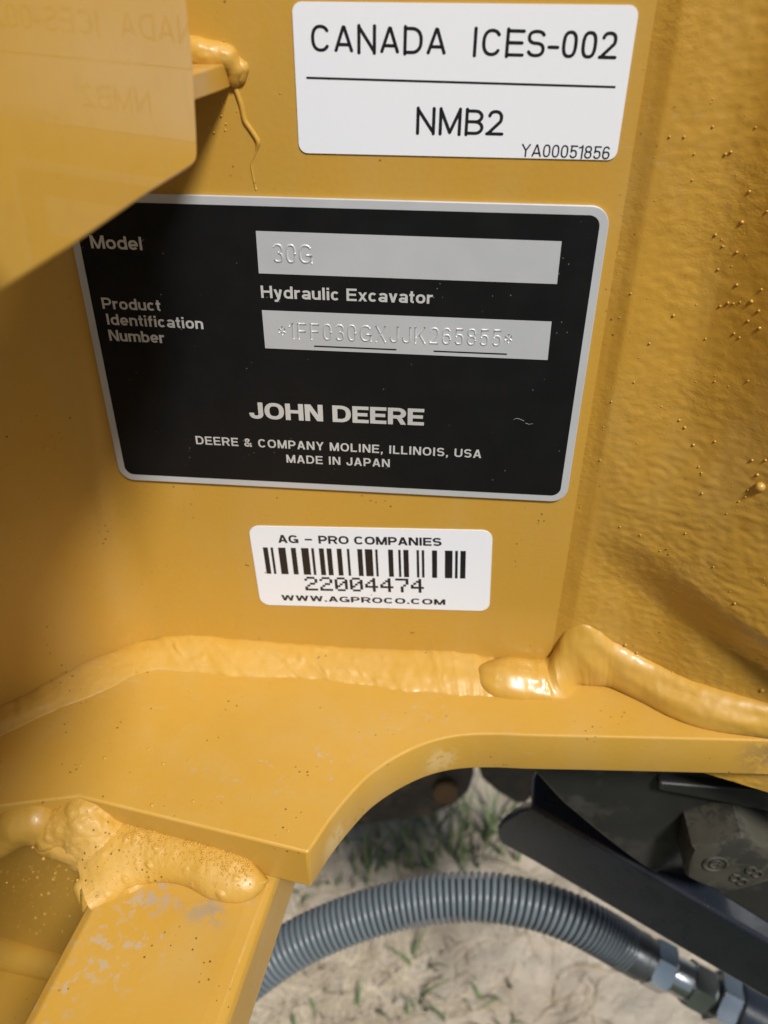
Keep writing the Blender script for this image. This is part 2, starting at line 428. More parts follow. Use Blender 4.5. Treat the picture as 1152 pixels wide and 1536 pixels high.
# --- support bar below the flange, running out towards the viewer
d_bar = Vector((-0.13, -1, 0)).normalized()
ZB = ZF - TH - 0.0006
M_bar = paint('paint_bar', peel=0.00004, rough=0.36, specks=0.7, coat=0.2, chips=(
    (tuple(on_z(180, 1440, ZB)), 0.002, 0.012, 0.52, prim), (tuple(on_z(225, 1420, ZB)), 0.002, 0.010, 0.54, prim),
    (tuple(on_z(150, 1400, ZB)), 0.002, 0.010, 0.52, prim), (tuple(on_z(110, 1450, ZB)), 0.001, 0.010, 0.50, prim),
    (tuple(on_z(80, 1500, ZB)), 0.001, 0.009, 0.52, prim),
    (tuple(on_z(300, 1352, ZB)), 0.003, 0.008, 0.40, (0.25, 0.23, 0.20)), (tuple(on_z(345, 1362, ZB)), 0.003, 0.008, 0.38, (0.25, 0.23, 0.20)),
    (tuple(on_z(240, 1345, ZB)), 0.002, 0.008, 0.44, (0.30, 0.29, 0.30)), (tuple(on_z(200, 1355, ZB)), 0.001, 0.006, 0.47, prim)))
barO = Vector((0, 0, 0)) 
prof = [(-0.0905, -0.022), (-0.0905, -0.004), (-0.0895, -0.0012), (-0.0870, 0.0), (-0.0470, 0.0), (-0.0435, -0.0003), (-0.0418, -0.0012), (-0.0410, -0.0030), (-0.0410, -0.022)]
# profile is given at y = -0.078; the bar is sheared along its own direction
fr = (Vector((0.078 * 0.13, 0, ZB)), Vector((1, 0, 0)), Vector((0, 0, 1)), d_bar / abs(d_bar.y))
bar = prism('support_bar', prof, 0.030, 0.30, M_bar, frame, bevel=0.0005, frame=fr, smooth=50)
bar['label'] = 'scuffed rectangular bar with bare grey patches under the flange corner'

# --- recess left of the bar: web, fillet and lower plate
M_under = paint('paint_recess', peel=0.00005, rough=0.35, specks=0.5, coat=0.2)
web = prism('web_plate', [(-0.26, -0.0211), (-0.075, -0.0501), (-0.075, -0.040), (-0.26, -0.011)], 0.40, ZF - TH - 0.001, M_under, frame, 'z', 0.0)
zl = 0.462
lower = prism('lower_plate', [(-0.30, -0.26), (-0.10, -0.26), (-0.085, -0.044), (-0.30, -0.010)], zl - 0.012, zl, M_under, frame, 'z', 0.001, 2)
fil = [Vector((-0.285 + 0.01 * i, -0.0192 - 0.00157 * i, zl + 0.001)) for i in range(20)]
v_, f_ = tube(fil, lambda i, q: 0.0065 + 0.0004 * math.sin(i * 1.7), 16)
own(link('weld_bead', v_, f_, M_under, smooth='full'), frame)

# --- the big melted weld between flange edge, bar and web
E0, E1 = Vector((-0.0975, -0.0615, 0)), Vector((-0.0304, -0.0728, 0))
en = Vector((E1.y - E0.y, -(E1.x - E0.x), 0)).normalized()
on_edge = lambda x, y: on_plane(x, y, en, en.dot(E0))
on_bar = lambda x, y: on_z(x, y, ZB)
blob = bead('weld_bead', [(118, 1232), (150, 1228), (190, 1236), (230, 1246), (275, 1258), (320, 1270), (360, 1283), (383, 1296), (391, 1315)],
     [(136, 1366), (165, 1352), (200, 1334), (235, 1325), (275, 1330), (315, 1350), (352, 1356), (381, 1347), (391, 1322)],
     rnd(0.0024, 0.5), 240, 46, 0.0, 2.2, ends=(0.0, 0.05), wob=0.2, pitted=0.0026, fup=on_edge, flo=on_bar, mat=M_weld3, label='lumpy spattered weld joining flange edge and bar')
melted('weld_mass', [
    (at(134, 1224, 0.2392), at(100, 1236, 0.2392), 0.0088, 0.0076),
    (at(100, 1236, 0.2392), at(76, 1252, 0.2375), 0.0074, 0.0056),
    (at(134, 1228, 0.2392), at(156, 1266, 0.2385), 0.0088, 0.0084),
    (at(156, 1254, 0.2395), at(240, 1276, 0.2400), 0.0084, 0.0066),
    (at(120, 1262, 0.2385), at(160, 1296, 0.2370), 0.0066, 0.0074),
    (at(156, 1268, 0.2385), at(172, 1308, 0.2360), 0.0084, 0.0074),
    (at(172, 1302, 0.2370), at(250, 1306, 0.2362), 0.0074, 0.0058),
    (at(169, 1310, 0.2350), at(144, 1352, 0.2310), 0.0068, 0.0046),
    (at(172, 1314, 0.2350), at(200, 1334, 0.2315), 0.0062, 0.0042),
    (at(144, 1340, 0.2320), at(196, 1330, 0.2320), 0.0046, 0.0046),
    ], 0.0006, M_weld3, frame, 40, 0.0006, 150, 0.0008, label='big rounded weld lump at the inner end of the bar')
melted('weld_lump', [(at(56, 1228, 0.2372), at(26, 1234, 0.2365), 0.0066, 0.0064), (at(26, 1238, 0.2375), at(-10, 1262, 0.2375), 0.0064, 0.0058), (at(-10, 1262, 0.2375), at(-60, 1285, 0.2375), 0.0056, 0.0056), (at(60, 1240, 0.2385), at(100, 1250, 0.2395), 0.006, 0.006)], 0.0006, M_weld, frame, 24, 0.0003, 100, label='smooth shaded weld lump at the left end')
melted('weld_strip', [(at(68, 1266, 0.2370), at(128, 1284, 0.2350), 0.0034, 0.0038), (at(128, 1284, 0.2350), at(146, 1300, 0.2340), 0.0038, 0.0040)], 0.0005, M_weld, frame, 4, 0.0002, 150)
melted('weld_lump', [(at(125, 1330, 0.2360), at(136, 1362, 0.2350), 0.0030, 0.0026)], 0.0005, M_weld, frame, 4, 0.0002, 150)

# --- bracket with its weld and the paint run, upper left
bz1, bz0 = 0.7782, 0.7732
prism('bracket_bar', [(-0.0512, 0.0), (-0.0512 - 0.0075, -0.046), (-0.0900, -0.046), (-0.0850, 0.0)], bz0, bz1,
      paint('paint_bracket', rough=0.35, chips=((tuple((-0.056, -0.03, bz1)), 0.004, 0.03, 0.35, prim),)), frame, 'z', 0.0005, 2)
pw = lambda x, y, o=0.0: on_wall(x, y, -o)
melted('weld_bead', [(pw(240, 72, 0.0005), pw(300, 80, 0.001), 0.0034, 0.0034), (pw(300, 80, 0.001), pw(340, 88, 0.0006), 0.0034, 0.0030),
                     (pw(340, 88, 0.0006), pw(353, 104, 0.0004), 0.0028, 0.0022), (pw(353, 104, 0.0004), pw(352, 118, 0.0), 0.0022, 0.0018)], 0.0004, M_weld, frame, 3, 0.0002, 220)
melted('weld_bead', [(pw(352, 92, 0), pw(363, 103, 0), 0.0016, 0.0017), (pw(363, 103, 0), pw(361, 117, 0), 0.0017, 0.0014)], 0.0003, M_weld, frame, 2, 0.0001, 220)
run = spline([pw(350, 124), pw(356, 140), pw(362, 158), pw(367, 180), pw(376, 194), pw(385, 208), pw(387, 216), pw(383, 230), pw(377, 245), pw(379, 262), pw(384, 284)], 70)
v_, f_ = tube(run, lambda i, q: (0.00060 if i < 40 else 0.00060 - 0.00036 * sm(40, 48, i)) , 10)
own(link('paint_run', v_, f_, M_wall, smooth='full'), frame)

# --- guard plate in the left foreground: glossy, square to the wall, mirrors the decal
ga, gb = R(-7.5701), R(-1.2302)
GN = Vector((math.cos(ga) * math.cos(gb), math.sin(ga) * math.cos(gb), math.sin(gb)))
GD = -0.041020 + 0.8 * GN.z
gu = Vector((0, 0, 1)).cross(GN).normalized(); gv_ = GN.cross(gu).normalized()      # in-plane: gu runs into the picture (+Y)
gO = GN * GD
def gp(x, y):
    p = on_plane(x, y, GN, GD) - gO; return (p.dot(gu), p.dot(gv_))
gpoly = [(gp(0, 441)[0] - 0.20, gp(0, 441)[1] - 0.002), gp(0, 441), gp(110, 371), gp(225, 291), gp(272, 262), gp(288, 252), gp(295, 243), gp(297, 232), gp(296, 200), gp(291, 100), gp(281, 0), gp(276, -60)]
tx, ty = gpoly[-1]; gpoly += [(tx, ty + 0.10), (gpoly[0][0], ty + 0.10)]
guard = prism('guard_plate', gpoly, -0.0045, 0.0, M_guard_lit, frame, bevel=0.0007, seg=3, frame=(gO, gu, gv_, GN))
guard['label'] = 'glossy yellow guard plate in the upper left mirroring the white decal'

g0 = gO + gu * gpoly[0][0] + gv_ * gpoly[0][1]; g1 = on_plane(296, 243, GN, GD); zfl = 0.7665
gfl = prism('guard_shade_floor', [(g1.x - 0.005, g1.y - 0.004), (g0.x - 0.005, g0.y), (-0.212, g0.y), (-0.212, -0.13), (-0.15, g1.y - 0.004)], zfl, zfl + 0.004, M_guard_lit, frame, 'z', 0.0)  # unseen sheet added behind the guard to darken what lies below

gx_ = lambda y: (GD - GN.y * y - GN.z * 0.79) / GN.x        # out-of-view lip added to shade the left of the flange
prism('guard_shade_lip', [(gx_(-0.118) + 0.0002, -0.118), (-0.044, -0.122), (-0.037, -0.140), (-0.034, -0.160), (-0.034, -0.300), (gx_(-0.300) + 0.0002, -0.300)], 0.787, 0.790, M_guard_lit, frame, 'z', 0.0006, 2)

# --- weld spatter (droplets under the paint)
def droplets(name, pts, mat):
    v, f = join([ball(p, r, 1 if r < 0.0007 else 2) for p, r in pts])
    o = own(link(name, v, f, mat, smooth='full'), frame); o['kind'] = 'stuff'; return o
big = [(1113, 333, 8), (1127, 452, 8), (1092, 454, 6), (1100, 455, 4), (1110, 453, 4), (1080, 459, 5), (1138, 466, 6), (1139, 492, 7), (1122, 481, 5), (1101, 500, 5), (1109, 506, 5),
       (1073, 352, 6), (1084, 369, 5), (1105, 378, 6), (1077, 404, 5), (1105, 427, 6), (1142, 434, 5), (1058, 508, 4), (1010, 473, 6), (974, 515, 5), (951, 573, 4), (1019, 630, 5), (1027, 641, 6), (1040, 667, 6),
       (1072, 572, 4), (1122, 571, 4), (1072, 662, 5), (1128, 690, 6), (1148, 690, 6), (1052, 709, 4), (1004, 205, 5), (1026, 205, 5), (1069, 190, 5), (1041, 231, 4), (1088, 231, 6), (1096, 228, 6), (1038, 270, 4),
       (1124, 287, 6), (1133, 191, 4), (1150, 317, 5), (946, 440, 4), (917, 602, 4), (900, 690, 4), (1102, 905, 6), (960, 802, 4), (990, 826, 4), (1000, 823, 4), (1053, 740, 5), (1140, 730, 20), (1122, 735, 5), (1118, 745, 5), (1108, 752, 4), (1136, 712, 7),
       (938, 967, 7), (955, 979, 6), (1008, 1008, 5), (1048, 700, 4), (1090, 770, 3), (930, 790, 4), (870, 760, 3), (1143, 1035, 9), (905, 640, 3), (1028, 800, 4), (1070, 850, 4)]
P = []
for x, y, d in big:
    h = hit(x, y); P.append((h + Vector((0, -0.0001, 0)), d * 0.36 * (h - CP).length / F))
for i in range(70):
    x, y = random.uniform(900, 1150), random.uniform(100, 1000)
    h = hit(x, y); P.append((h, random.uniform(0.6, 1.2) * (h - CP).length / F))
droplets('weld_spatter', P, M_cast)
P = []
for x, y, d in [(332, 155, 6), (338, 153, 3), (332, 174, 5), (339, 186, 4), (313, 190, 5), (321, 199, 5), (338, 195, 4), (355, 167, 3), (370, 95, 5), (336, 61, 4), (420, 140, 3), (43, 915, 4), (350, 903, 3), (130, 598, 3), (400, 772, 4)]:
    P.append((pw(x, y), d * 0.42 * 0.19 / F))
for i in range(60):
    x, y = random.uniform(0, 830), random.uniform(760, 950)
    P.append((hit(x, y), random.uniform(0.5, 1.0) * 0.22 / F))
droplets('weld_spatter', P, M_wall)
P = []
for x, y, d in [(157, 1137, 7), (120, 1148, 7), (286, 1036, 6), (228, 1208, 8), (290, 1202, 7), (245, 1146, 7), (223, 1124, 6), (193, 1064, 5), (432, 1246, 5), (108, 1162, 4), (283, 1141, 5), (377, 1198, 4), (482, 1061, 4)]:
    P.append((on_z(x, y, ZF), d * 0.42 * 0.23 / F))
for i in range(240):
    x, y = random.uniform(0, 700), random.uniform(1030, 1230)
    p = on_z(x, y, ZF)
    if y < 1110 + (480 - x) * 0.1 or x < 480: P.append((p, random.uniform(0.5, 1.3) * 0.23 / F))
droplets('weld_spatter', P, M_flange)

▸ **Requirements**
Extract, word for word, each line from the top of the data down to and including the line with "own(link('weld_bead', v_, f_, M_under, smooth='full'), frame)"; skip the pictures.

▸ **Full answer**
Keep writing the Blender script for this image. This is part 2, starting at line 428. More parts follow. Use Blender 4.5. Treat the picture as 1152 pixels wide and 1536 pixels high.
# --- support bar below the flange, running out towards the viewer
d_bar = Vector((-0.13, -1, 0)).normalized()
ZB = ZF - TH - 0.0006
M_bar = paint('paint_bar', peel=0.00004, rough=0.36, specks=0.7, coat=0.2, chips=(
    (tuple(on_z(180, 1440, ZB)), 0.002, 0.012, 0.52, prim), (tuple(on_z(225, 1420, ZB)), 0.002, 0.010, 0.54, prim),
    (tuple(on_z(150, 1400, ZB)), 0.002, 0.010, 0.52, prim), (tuple(on_z(110, 1450, ZB)), 0.001, 0.010, 0.50, prim),
    (tuple(on_z(80, 1500, ZB)), 0.001, 0.009, 0.52, prim),
    (tuple(on_z(300, 1352, ZB)), 0.003, 0.008, 0.40, (0.25, 0.23, 0.20)), (tuple(on_z(345, 1362, ZB)), 0.003, 0.008, 0.38, (0.25, 0.23, 0.20)),
    (tuple(on_z(240, 1345, ZB)), 0.002, 0.008, 0.44, (0.30, 0.29, 0.30)), (tuple(on_z(200, 1355, ZB)), 0.001, 0.006, 0.47, prim)))
barO = Vector((0, 0, 0)) 
prof = [(-0.0905, -0.022), (-0.0905, -0.004), (-0.0895, -0.0012), (-0.0870, 0.0), (-0.0470, 0.0), (-0.0435, -0.0003), (-0.0418, -0.0012), (-0.0410, -0.0030), (-0.0410, -0.022)]
# profile is given at y = -0.078; the bar is sheared along its own direction
fr = (Vector((0.078 * 0.13, 0, ZB)), Vector((1, 0, 0)), Vector((0, 0, 1)), d_bar / abs(d_bar.y))
bar = prism('support_bar', prof, 0.030, 0.30, M_bar, frame, bevel=0.0005, frame=fr, smooth=50)
bar['label'] = 'scuffed rectangular bar with bare grey patches under the flange corner'

# --- recess left of the bar: web, fillet and lower plate
M_under = paint('paint_recess', peel=0.00005, rough=0.35, specks=0.5, coat=0.2)
web = prism('web_plate', [(-0.26, -0.0211), (-0.075, -0.0501), (-0.075, -0.040), (-0.26, -0.011)], 0.40, ZF - TH - 0.001, M_under, frame, 'z', 0.0)
zl = 0.462
lower = prism('lower_plate', [(-0.30, -0.26), (-0.10, -0.26), (-0.085, -0.044), (-0.30, -0.010)], zl - 0.012, zl, M_under, frame, 'z', 0.001, 2)
fil = [Vector((-0.285 + 0.01 * i, -0.0192 - 0.00157 * i, zl + 0.001)) for i in range(20)]
v_, f_ = tube(fil, lambda i, q: 0.0065 + 0.0004 * math.sin(i * 1.7), 16)
own(link('weld_bead', v_, f_, M_under, smooth='full'), frame)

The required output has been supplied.